RESOLVING TITLE ISSUES

One such segment of the corridor that involves a 200-foot-wide federal land grant is in the Coles Subdivision in south Glenwood Springs, across from the Roaring Fork Marketplace. Several properties there, including parts of some houses, appear to lie within the corridor, based on a 2012 survey conducted on behalf of RFTA.

Homeowners in the area have objected to the survey and the provisions of the subsequent access plan, and are asking that RFTA work with them to rectify the situation and clean up their land titles.

“We, the property owners, have no problem regarding the trail right of way as it exists,” one Coles homeowner, Robbi O’Meara, said during the meeting last week. “But RFTA’s proposed ownership atlas depicts the taking of our homes.”

RFTA officials have said it’s the agency’s intent to work with those and other affected landowners to resolve any title issues. But that process will take time, they said.

Blankenship said it’s also important to remember the history behind the 1996 purchase of the railroad corridor from the former Southern Pacific Railroad by a consortium of valley governments.

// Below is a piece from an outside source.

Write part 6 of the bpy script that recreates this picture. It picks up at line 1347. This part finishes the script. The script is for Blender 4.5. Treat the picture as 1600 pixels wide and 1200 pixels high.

The original intent, he said, was to preserve the corridor for mass transit use. Secondary was its potential use for a trail, open space and conservation purposes, he said.

The $8.5 million purchase of the rail line also included $3 million from the Colorado Department of Transportation, contingent on its used for transportation purposes, which the eventual construction of the bike trail accomplished, Blankenship noted.

Also contributing to the effort was Great Outdoors Colorado, to the tune of $2 million, on the condition that parts of the corridor be placed in a conservation easement.

As a result, “if anything were to happen that would affect those agreements, GOCO could ask for its money back,” Blankenship said.